OVL in Talks to Import LNG at $15 from Mozambique

ONGC Videsh, which holds a minority interest in Anadarko-operated giant gas field in Mozambique, is in talks with the consortium to import liquefied natural gas (LNG) for $15 per unit, managing director SP Garg said.

“Price is about $13-14 (per unit) as per the consortium’s pricing formula. About $1 would be additional cost for transportation etc,” Garg said. The consortium’s gas pricing formula is based on a combination of JCC (Japan customs-cleared crude) and Henry Hub, the benchmark rates for oil and gas. ONGC Videsh (OVL) has 16% stake in the Rovuma Area-1 project. Other state-run Indian oil companies—Oil India and Bharat Petroleum Corporation—together hold 14%.

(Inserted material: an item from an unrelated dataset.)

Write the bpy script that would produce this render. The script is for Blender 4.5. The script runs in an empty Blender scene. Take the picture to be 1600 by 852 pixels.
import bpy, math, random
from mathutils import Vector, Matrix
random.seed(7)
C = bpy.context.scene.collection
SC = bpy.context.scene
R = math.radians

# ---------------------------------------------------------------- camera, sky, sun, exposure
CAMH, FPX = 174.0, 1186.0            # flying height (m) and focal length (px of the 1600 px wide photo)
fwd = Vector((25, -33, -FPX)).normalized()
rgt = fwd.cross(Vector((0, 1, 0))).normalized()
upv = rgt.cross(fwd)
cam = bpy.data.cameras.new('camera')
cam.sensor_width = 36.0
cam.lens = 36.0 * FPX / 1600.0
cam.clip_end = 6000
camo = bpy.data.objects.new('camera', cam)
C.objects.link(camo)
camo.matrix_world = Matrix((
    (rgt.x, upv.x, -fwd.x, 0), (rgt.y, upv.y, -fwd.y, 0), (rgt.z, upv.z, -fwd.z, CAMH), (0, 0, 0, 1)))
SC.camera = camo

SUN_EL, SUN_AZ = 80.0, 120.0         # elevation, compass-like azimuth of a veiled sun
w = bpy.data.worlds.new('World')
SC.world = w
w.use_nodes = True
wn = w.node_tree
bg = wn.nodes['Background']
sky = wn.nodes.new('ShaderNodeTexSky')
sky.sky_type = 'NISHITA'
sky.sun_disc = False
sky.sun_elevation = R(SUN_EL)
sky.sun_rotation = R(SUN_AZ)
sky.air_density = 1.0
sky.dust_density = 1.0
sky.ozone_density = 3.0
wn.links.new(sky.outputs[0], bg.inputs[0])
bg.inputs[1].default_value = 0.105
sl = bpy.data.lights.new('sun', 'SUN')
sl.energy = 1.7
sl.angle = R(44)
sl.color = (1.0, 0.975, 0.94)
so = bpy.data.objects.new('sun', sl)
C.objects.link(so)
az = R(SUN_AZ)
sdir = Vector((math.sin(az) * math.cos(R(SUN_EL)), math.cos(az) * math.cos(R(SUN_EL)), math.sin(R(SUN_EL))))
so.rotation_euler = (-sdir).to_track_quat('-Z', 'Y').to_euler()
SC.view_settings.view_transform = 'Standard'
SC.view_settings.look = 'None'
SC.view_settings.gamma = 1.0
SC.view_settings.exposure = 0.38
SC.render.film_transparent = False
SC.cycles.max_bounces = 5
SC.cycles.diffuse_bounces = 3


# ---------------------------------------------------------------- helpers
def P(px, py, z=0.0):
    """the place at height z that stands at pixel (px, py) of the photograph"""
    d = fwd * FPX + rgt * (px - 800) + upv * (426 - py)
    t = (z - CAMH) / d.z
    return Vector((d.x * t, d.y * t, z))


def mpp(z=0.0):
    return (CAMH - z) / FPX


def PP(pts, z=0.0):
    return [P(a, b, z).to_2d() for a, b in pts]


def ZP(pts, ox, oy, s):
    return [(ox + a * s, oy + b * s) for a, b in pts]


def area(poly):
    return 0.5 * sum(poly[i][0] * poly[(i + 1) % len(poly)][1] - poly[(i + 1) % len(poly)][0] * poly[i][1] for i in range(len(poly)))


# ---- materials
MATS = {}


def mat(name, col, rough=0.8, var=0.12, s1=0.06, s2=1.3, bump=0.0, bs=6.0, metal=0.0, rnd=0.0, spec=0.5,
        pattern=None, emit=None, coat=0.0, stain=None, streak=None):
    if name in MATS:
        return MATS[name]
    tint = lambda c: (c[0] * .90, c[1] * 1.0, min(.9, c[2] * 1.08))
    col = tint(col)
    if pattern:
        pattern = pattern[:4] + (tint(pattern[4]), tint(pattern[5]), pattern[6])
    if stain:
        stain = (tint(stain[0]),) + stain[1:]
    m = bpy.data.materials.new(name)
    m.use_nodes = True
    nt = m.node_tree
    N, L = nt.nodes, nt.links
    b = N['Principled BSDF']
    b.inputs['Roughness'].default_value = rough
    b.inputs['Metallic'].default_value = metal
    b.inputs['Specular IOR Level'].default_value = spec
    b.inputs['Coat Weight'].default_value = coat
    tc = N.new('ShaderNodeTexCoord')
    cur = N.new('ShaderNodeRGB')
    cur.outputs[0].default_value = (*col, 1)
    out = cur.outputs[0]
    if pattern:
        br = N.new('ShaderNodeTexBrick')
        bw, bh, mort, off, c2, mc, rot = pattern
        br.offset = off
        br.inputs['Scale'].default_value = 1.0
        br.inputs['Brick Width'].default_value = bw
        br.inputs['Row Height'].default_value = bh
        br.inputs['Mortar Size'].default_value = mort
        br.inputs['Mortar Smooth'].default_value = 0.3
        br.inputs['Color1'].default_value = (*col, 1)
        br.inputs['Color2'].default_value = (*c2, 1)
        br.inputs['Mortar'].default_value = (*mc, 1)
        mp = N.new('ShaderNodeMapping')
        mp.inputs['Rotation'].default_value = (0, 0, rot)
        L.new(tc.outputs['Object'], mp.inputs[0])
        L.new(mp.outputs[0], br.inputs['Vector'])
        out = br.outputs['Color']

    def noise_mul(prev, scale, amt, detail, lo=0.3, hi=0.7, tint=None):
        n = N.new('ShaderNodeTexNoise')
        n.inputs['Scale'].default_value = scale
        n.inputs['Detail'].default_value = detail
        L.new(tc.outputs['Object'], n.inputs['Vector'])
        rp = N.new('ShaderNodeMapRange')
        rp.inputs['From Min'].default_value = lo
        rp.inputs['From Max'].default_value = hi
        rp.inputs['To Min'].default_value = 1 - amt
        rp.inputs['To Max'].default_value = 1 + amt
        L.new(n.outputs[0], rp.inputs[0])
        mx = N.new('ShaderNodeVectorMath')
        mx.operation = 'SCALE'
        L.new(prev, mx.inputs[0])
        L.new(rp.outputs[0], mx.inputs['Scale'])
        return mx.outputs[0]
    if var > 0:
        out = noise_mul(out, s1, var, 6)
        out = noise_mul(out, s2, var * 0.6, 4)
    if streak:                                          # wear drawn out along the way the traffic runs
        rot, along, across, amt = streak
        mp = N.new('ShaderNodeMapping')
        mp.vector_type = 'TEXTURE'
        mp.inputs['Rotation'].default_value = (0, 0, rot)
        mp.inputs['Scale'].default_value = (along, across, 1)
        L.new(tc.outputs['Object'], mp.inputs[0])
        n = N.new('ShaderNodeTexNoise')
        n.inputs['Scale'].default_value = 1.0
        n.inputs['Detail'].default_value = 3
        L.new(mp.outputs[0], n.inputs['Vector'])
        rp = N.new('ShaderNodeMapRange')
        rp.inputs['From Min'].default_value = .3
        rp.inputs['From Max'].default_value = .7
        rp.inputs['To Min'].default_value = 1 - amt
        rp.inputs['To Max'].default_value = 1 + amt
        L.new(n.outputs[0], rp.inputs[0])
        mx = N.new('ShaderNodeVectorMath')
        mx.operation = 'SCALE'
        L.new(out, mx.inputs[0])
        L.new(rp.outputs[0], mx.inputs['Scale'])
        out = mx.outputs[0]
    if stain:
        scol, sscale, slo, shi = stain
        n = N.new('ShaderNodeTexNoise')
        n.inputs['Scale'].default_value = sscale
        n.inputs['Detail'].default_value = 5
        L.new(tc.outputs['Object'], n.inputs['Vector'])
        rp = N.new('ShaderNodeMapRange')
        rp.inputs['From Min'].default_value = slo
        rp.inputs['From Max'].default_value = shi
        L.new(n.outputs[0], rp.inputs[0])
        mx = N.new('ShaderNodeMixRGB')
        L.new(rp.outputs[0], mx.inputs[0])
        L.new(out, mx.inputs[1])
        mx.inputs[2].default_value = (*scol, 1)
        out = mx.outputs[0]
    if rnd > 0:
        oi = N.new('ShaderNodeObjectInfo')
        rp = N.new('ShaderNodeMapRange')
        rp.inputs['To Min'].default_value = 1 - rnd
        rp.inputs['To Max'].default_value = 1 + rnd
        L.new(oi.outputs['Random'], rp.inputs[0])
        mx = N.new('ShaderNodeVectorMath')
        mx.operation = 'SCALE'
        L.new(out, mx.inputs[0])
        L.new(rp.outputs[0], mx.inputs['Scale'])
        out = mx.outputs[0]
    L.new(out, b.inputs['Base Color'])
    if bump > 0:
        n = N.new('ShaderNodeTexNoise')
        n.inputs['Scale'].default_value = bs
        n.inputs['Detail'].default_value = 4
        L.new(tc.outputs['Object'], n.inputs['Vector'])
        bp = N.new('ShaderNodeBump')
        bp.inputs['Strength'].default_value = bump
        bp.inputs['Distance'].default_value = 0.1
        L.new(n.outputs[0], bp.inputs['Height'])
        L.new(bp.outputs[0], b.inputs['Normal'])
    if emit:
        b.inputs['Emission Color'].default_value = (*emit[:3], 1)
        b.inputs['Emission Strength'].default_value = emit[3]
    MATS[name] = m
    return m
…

Garg said the gas marketing right is with the Anadarko-led consortium, where Indian firms are also members, but partners have to negotiate capacity purely on commercial terms.

The consortium, which is setting up huge LNG facilities in gas-rich Mozambique, has already contracted the first LNG train of 5.5 million tonne to Chinese, Thai and Japanese importers. Even part of the train-II capacity is booked by them.

OVL is in discussion with the consortium to book some capacity, which will depend on availability of transpiration facilities, he said. “India is one of the biggest LNG importers in the region. Geographically, it is natural market for the Mozambique gas, but transportation is an issue because we don’t have enough LNG carriers,” he said.

First gas from Mozambique field is expected from December 2018, Garg said. The consortium has recently upgraded reserves of the block to 45-70 trillion cubic feet from 35-65 tcf post two new discoveries in December last year.

OVL recently acquired Videocon's 10% stake in Mozambique's Rovuma Area-1 for $2.47 billion together with Oil India, which holds 4% interest. Later, it independently bought another 10% stake in the same field from American oil company Anadarko Petroleum Corporation for $2.64 billion. OVL spent over $4.12 billion in the acquisitions.

Garg said OVL borrowed money from the market to fund the acquisitions for the first time. Earlier, it used to fund its projects through its cash-rich parent, ONGC.

OVL plans to raise a $500-700 million loan by pledging future crude oil production from its overseas assets to fund acquisitions, he said.

The company had raised some short-term loans of $1.5 billion for acquiring stakes in Mozambique and now wants to retire those debts.

“We are exploring various options including raising funds through US dollar bonds and Eurobonds. We also have option of taking loan against sale of crude oil,” he said.

Garg said OVL has achieved 8.36 million tonnes of oil and oil equivalent output in 2013-14, which is 11% more than the previous year, because of acquiring producing properties that year.

He said interpretation of fresh data has shown better prospects in Block-128 in Vietnam and it is looking for a strategic partner for the South China Sea block.

“We are talking to Petro Vietnam and some other companies,” Garg said. OVL has 100% stake in the controversial exploration block, which is claimed by China as part of its territory.